Wall Street strategists who some people unkindly classify as "cheerleaders" have recently been explaining why their stock market predictions have been so sorrowfully wrong this year. Sorrowful for investors, that is, because the Street gang themselves took home hefty pay packages, in compensation for their valiant marketing efforts. Only a tiny minority went against the consensus view, which was - guess what? - predicting a very ebullient outcome. Be it noted that the rose-coloured glasses haven't entirely come off yet.
The folks who got it so wrong explained that the principal reason for missing the target was the occurrence of "intangible" issues such as accounting shenanigans, corporate misdemeanour and the war on terrorism. Now, clearly, we cannot disagree with them that these factors have indeed played a role, mainly on the psychological side. However, even more importantly, there are "tangible" (i.e. more substantial) reasons why the equity market is, and will remain, challenged. It has to do with the limits on the rebound of corporate profitability.
The exaggerated and deceitful presentation of earnings that is currently being exposed is not a recent phenomenon. It appears to have been diligently practised over a long span of years. During the past decade, fraudulent performance results gave rise to all sorts of fanciful talk about the promise of new technology and the speed of productivity growth. Those of us with a sceptical turn of mind raised doubts, well before it became fashionable to do so - - that the implementation of new tech and the rapidity of productivity growth do not necessarily result in fat profits.

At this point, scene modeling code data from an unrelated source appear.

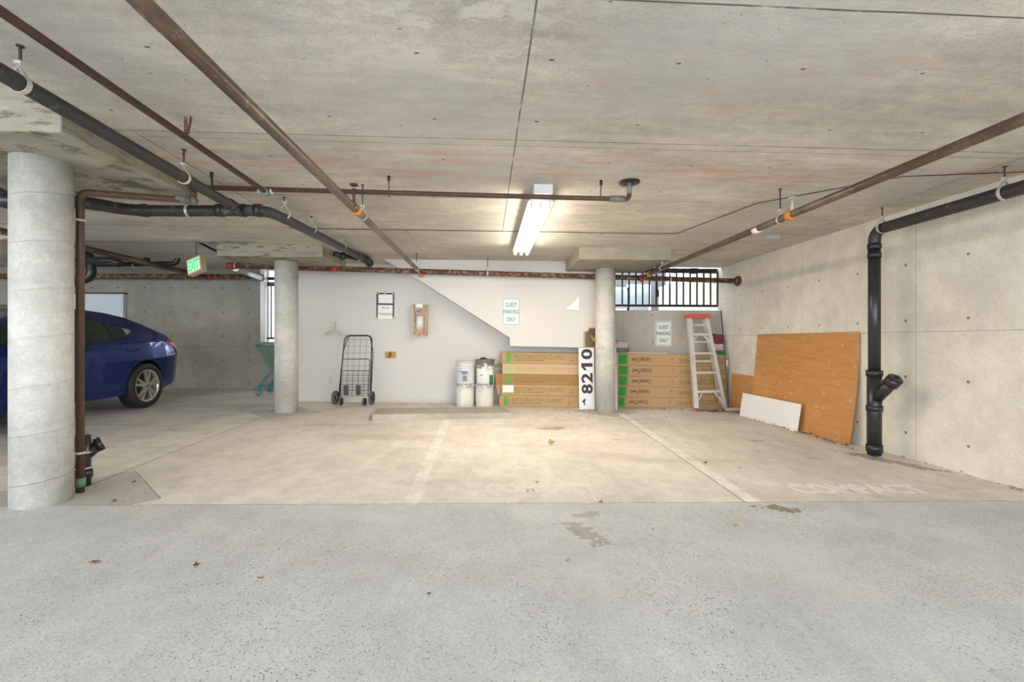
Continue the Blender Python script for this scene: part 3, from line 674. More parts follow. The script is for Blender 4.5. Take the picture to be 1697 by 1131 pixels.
# paper sign held with black tape
YW = 7.95
c = wy(639, 507, YW); M = face_front((c.x, YW-.001, c.z), 0, R(-.6)); t = thing('paper_notice', 'handwritten no parking paper framed with black tape on the white wall', 'notice', (c.x, YW, c.z))
k = 7.8/750
mb = MB(); mb.box((0, 0, .001), (29*k, 44*k, .002)); mb.v = [M @ v for v in mb.v]; mb.build('paper', simple('paper_white', (.82, .82, .82), .7, var=.03), t)
mb = MB()
for a_, b_ in (((-14*k, 21.5*k), (14*k, 18.8*k)), ((-14.5*k, 1.2*k), (14.5*k, 3.9*k)), ((-15*k, -20*k), (-12.6*k, 21*k)), ((11.8*k, -20*k), (14.4*k, 21*k)), ((-12.5*k, 3*k), (-11.8*k, 19*k))):
    mb.box(((a_[0]+b_[0])/2, (a_[1]+b_[1])/2, .003), (abs(b_[0]-a_[0]), abs(b_[1]-a_[1]), .002))
mb.v = [M @ v for v in mb.v]; mb.build('black_tape', MBLK, t)
mb = MB()
for u, v in ((-13, 21.5), (13, 21.5), (-1, 21.5), (-14, -20.5), (14, -20.5)): mb.box((u*k, v*k, .004), (4.5*k, 3.6*k, .002))
mb.v = [M @ v for v in mb.v]; mb.build('grey_tape', simple('grey_tape', (.40, .40, .38), .5), t)
text('lettering', 'N O', 12*k, 4*k, MINK, M @ Matrix.Translation((.2*k, -3.5*k, .0025)), t); text('lettering', 'PARKING', 22*k, 4.2*k, MINK, M @ Matrix.Translation((.5*k, -14*k, .0025)), t)
# extinguisher cabinet
a = wy(683, 505, 7.75); b = wy(706, 556, 7.75); t = thing('extinguisher_box', 'wall box with clear front holding a small red fire extinguisher', 'fire extinguisher box', ((a.x+b.x)/2, YW, b.z))
MTAN = simple('tan_metal_box', (.62, .44, .24), .5, var=.06)
mb = MB(); mb.bb((a.x, 7.76, b.z), (b.x, YW, b.z+.012)); mb.bb((a.x, 7.76, a.z-.012), (b.x, YW, a.z)); mb.bb((a.x, 7.76, b.z), (a.x+.018, YW, a.z)); mb.bb((b.x-.012, 7.76, b.z), (b.x, YW, a.z)); mb.bb((a.x, YW-.01, b.z), (b.x, YW, a.z)); mb.build('case', MTAN, t)
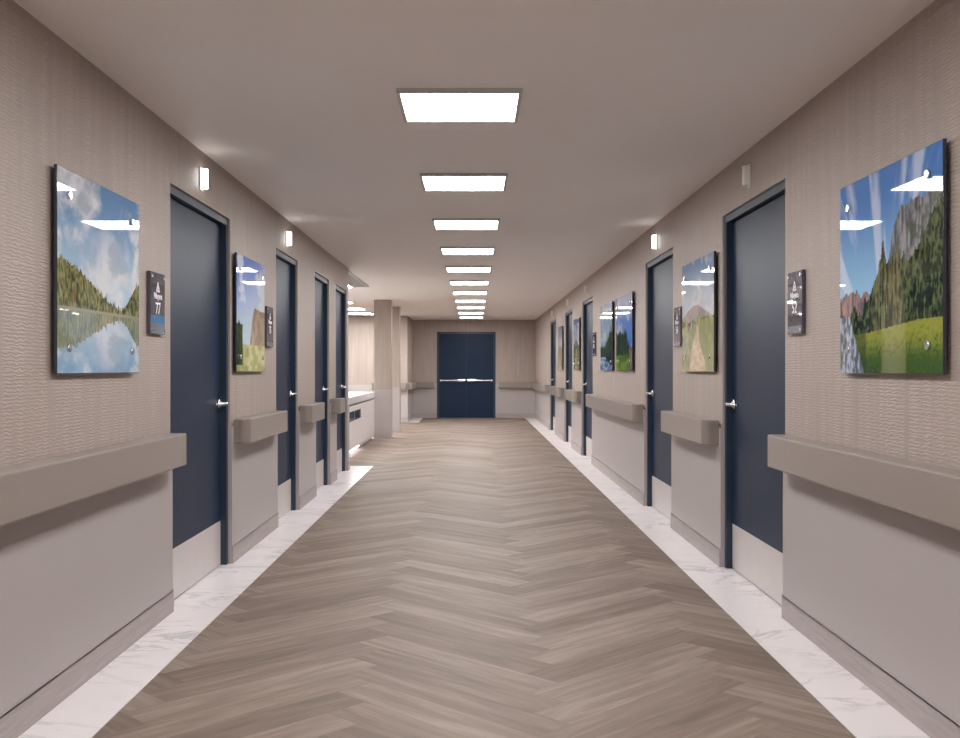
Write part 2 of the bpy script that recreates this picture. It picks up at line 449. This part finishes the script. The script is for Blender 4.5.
# ------------------------------------------------------------------ handrails
RZ0, RZ1, RP = 0.784, 0.949, 0.104
def handrail(loc, rz, L, label, r0=0.06, r1=0.06):
    """wall on +y side of local frame; runs along local x from 0 to L; protrudes to -RP"""
    root = thing('handrail', label, 'handrail', loc, rz, 'bumper handrails on the corridor walls')
    def outline(xa, xb, ca, cb):
        pts = [(xa, 0)]
        if ca: 
            for i in range(9):
                a = math.pi + i*math.pi/16; pts.append((xa+ca+ca*math.cos(a), -RP+ca+ca*math.sin(a)))
        else: pts.append((xa, -RP))
        if cb:
            for i in range(9):
                a = -math.pi/2 + i*math.pi/16; pts.append((xb-cb+cb*math.cos(a), -RP+cb+cb*math.sin(a)))
        else: pts.append((xb, -RP))
        pts.append((xb, 0)); return pts
    cap = 0.075
    bm = prism(bmesh.new(), outline(cap, L-cap, 0, 0), RZ0, RZ1, 0.008)
    link('rail_cover', bm, M['rail'], root)
    for xa, xb, ca, cb in ((0, cap-0.001, r0, 0), (L-cap+0.001, L, 0, r1)):
        o = link('end_cap', prism(bmesh.new(), outline(xa, xb, ca, cb), RZ0, RZ1, 0.008), M['railcap'], root)
        for p in o.data.polygons: p.use_smooth = False
    return root
def rail_side(sgn, a, b, label, r0=0.06, r1=0.06):
    # left wall: local x must run so that the wall is on local +y
    if sgn > 0: return handrail((WL, b, 0), -math.pi/2, b-a, label, r1, r0)   # local +y = world +x
    return handrail((-WL, a, 0), math.pi/2, b-a, label, r0, r1)               # local +y = world -x
g = 0.05
rail_side(-1, Y0+0.02, 4.86*S, 'long near handrail on the left wall, running out of the picture before the first door', r1=0.012)
rail_side(-1, DL[0][1]+g, 7.50*S, 'left wall handrail between the first and second navy doors, under the meadow picture', r1=0.02)
rail_side(-1, DL[1][1]+g, 9.36*S, 'short left wall handrail between the second and third navy doors', r1=0.02)
rail_side(-1, DL[2][1]+g, 10.83*S, 'shortest left wall handrail, between the third and last navy doors', r1=0.02)
rail_side(1, Y0+0.02, 4.76*S, 'long near handrail on the right wall, running out of the picture before the first door', r1=0.012)
rail_side(1, DR[0][1]+g, 7.48*S, 'right wall handrail between the first and second navy doors', r1=0.02)
rail_side(1, DR[1][1]+g, 12.52*S, 'long right wall handrail under the pair of lake and mountain pictures', r1=0.02)
rail_side(1, DR[2][1]+g, 15.2*S, 'right wall handrail between the third and fourth navy doors', r1=0.02)
rail_side(1, DR[3][1]+g, 18.3*S, 'right wall handrail between the fourth and farthest navy doors', r1=0.02)
rail_side(1, DR[4][1]+g, END-0.14, 'right wall handrail from the farthest door to the end wall corner', r1=0.02)
rail_side(-1, STUB+0.02, END-0.14, 'handrail on the short far left wall before the end wall')
handrail((-W+0.03, END-e, 0), 0, DX0+W-0.10, 'handrail on the end wall left of the double doors', 0.02, 0.02)
handrail((DX1+0.08, END-e, 0), 0, W-DX1-0.11, 'handrail on the end wall right of the double doors', 0.02, 0.02)
handrail((-2.45, STUB-e, 0), 0, 2.45-WL-0.02, 'short handrail facing the camera on the far left wall corner behind the pillars')

# ------------------------------------------------------------------ ceiling lamps
LC = -0.067
def panel_lamp(loc, label, group):
    t = thing('ceiling_light', label, 'ceiling light', loc, 0, group)
    o_, i_, d = 0.288, 0.270, 0.022
    bm = bmesh.new()
    box(bm, -o_, o_, 0, o_-i_, -d, 0); box(bm, -o_, o_, 2*o_-(o_-i_), 2*o_, -d, 0)
    box(bm, -o_, -i_, o_-i_, 2*o_-(o_-i_), -d, 0); box(bm, i_, o_, o_-i_, 2*o_-(o_-i_), -d, 0)
    link('lamp_frame', bm, M['lampframe'], t)
    link('diffuser', box(bmesh.new(), -i_, i_, o_-i_, 2*o_-(o_-i_), -d+0.002, -0.004), M['lamp'], t)
    return t
LY, LS = 4.83, 2.085
ords = ['nearest', 'second', 'third', 'fourth', 'fifth', 'sixth', 'seventh', 'eighth', 'ninth', 'tenth']
proto = panel_lamp((LC, LY, H), 'nearest and largest glowing square light panel in the ceiling row', 'square light panels in the corridor ceiling')
for i in range(1, 11):
    nm = (ords[i] + ' glowing light panel from the camera in the corridor ceiling row') if i < 10 else 'farthest glowing light panel, right before the end wall'
    dup(proto, (LC, LY+i*LS, H), nm)
for i, nm in ((1, 'light panel in the ceiling just behind the top edge of the view'), (2, 'light panel in the ceiling directly above the camera'),
              (3, 'light panel in the ceiling behind the camera'), (4, 'second light panel in the ceiling behind the camera'), (5, 'rearmost light panel in the ceiling behind the camera')):
    dup(proto, (LC, LY-i*LS, H), nm)
M['lamp2'] = emit('lamp_diffuser_reception', (0.99, 1.0, 1.0, 1), 17.5)
def rec(o):
    for c in o.children:
        if c.name.startswith('diffuser'):
            c.data = c.data.copy(); c.data.materials[0] = M['lamp2']
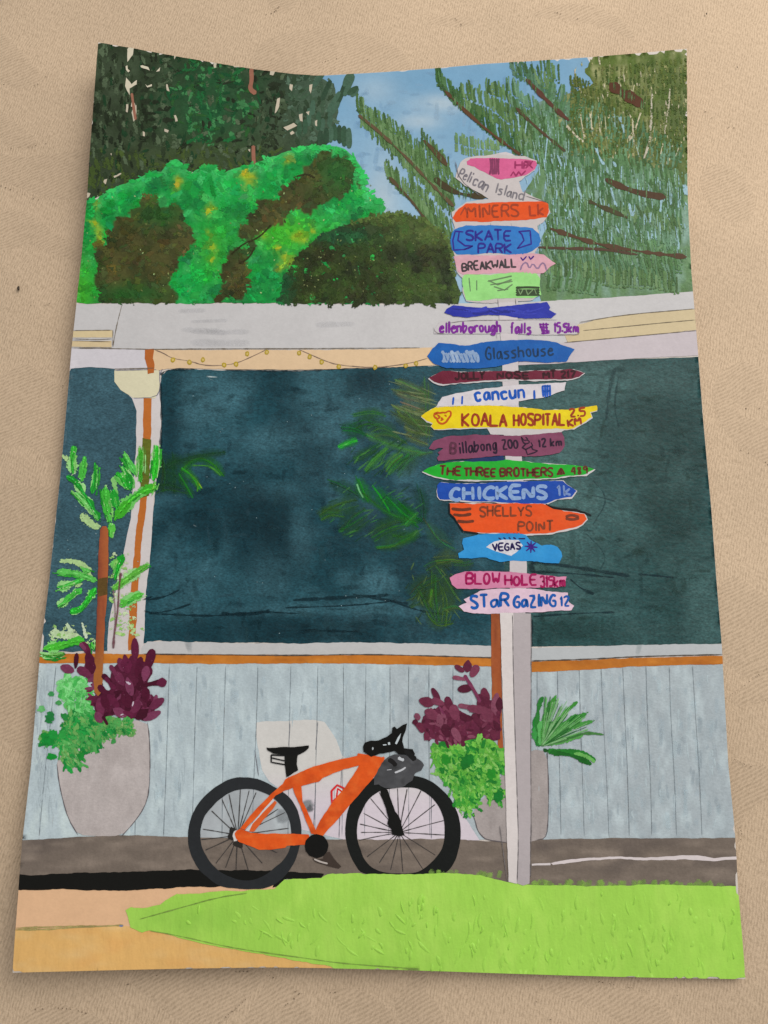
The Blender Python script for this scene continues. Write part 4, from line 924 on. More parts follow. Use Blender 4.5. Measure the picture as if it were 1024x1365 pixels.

It was normal to be suspicious of the rosy earnings-growth numbers that were being consistently reported by corporations, when the aggregate profit performance in the GDP national accounts figures looked so mediocre. What's more, the extravagant earnings claims were made right in the face of the intense pressures of a highly competitive pricing environment. The illusionists created a picture that looked extraordinarily good but is now shown to be inauthentic.
Some realism about profit growth
On average, profits grow broadly in line with nominal GDP. They can however advance at a more robust pace, over certain periods, if distributive shares swing in favour of aggregate profits, and this has to come, principally, out of the hides of households, in the form of a lower labour-income share. This is where much of the real stuff is for boosting corporate profitability. How to get at it, means putting the squeeze on employees - - resulting in healthier corporate bottom-lines.
Disoriented folk are trying to piece together what’s left of the "American economic miracle" and are grudgingly admitting that its "real" productivity-growth performance is going to be closer to that of its principal competitors than was believed hitherto. And, naturally, some investors are asking themselves if they are paying too high a premium for U.S. assets - - remembering that lots of foreigners fell for the productivity-miracle story in the previous decade and queued up to buy American securities, as well as hard assets.
Enthusiasm for portfolio investments, as well as direct investments, has waned a great deal now - as evidenced by the data - and this has implications for the sustainability of the massive current account deficits regularly run up by the United States. Up to now, the optimists had always brushed off concern about the deficits with the argument that it wasn't a problem because capital was considered to be earning a superior return in the high-productivity U.S. economy, relative to other locations.
If other major economies aren’t going to grow much faster than the U.S., which seems probable, then there is likely to be a process of adjustment in which American households end up by consuming less and saving more, and the dollar heads lower. When foreigners refrain from financing U.S. deficit spending then domestic sectors have to take the strain and adjust in the direction of achieving a balance or a surplus.
The time may be approaching for households to finally pull in their horns. At the same time, it is not going to be an environment in which firms will jack up their capital spending a great deal. Indeed, they should be busying themselves with repairing their balance sheets, often loaded with too much debt and overvalued assets.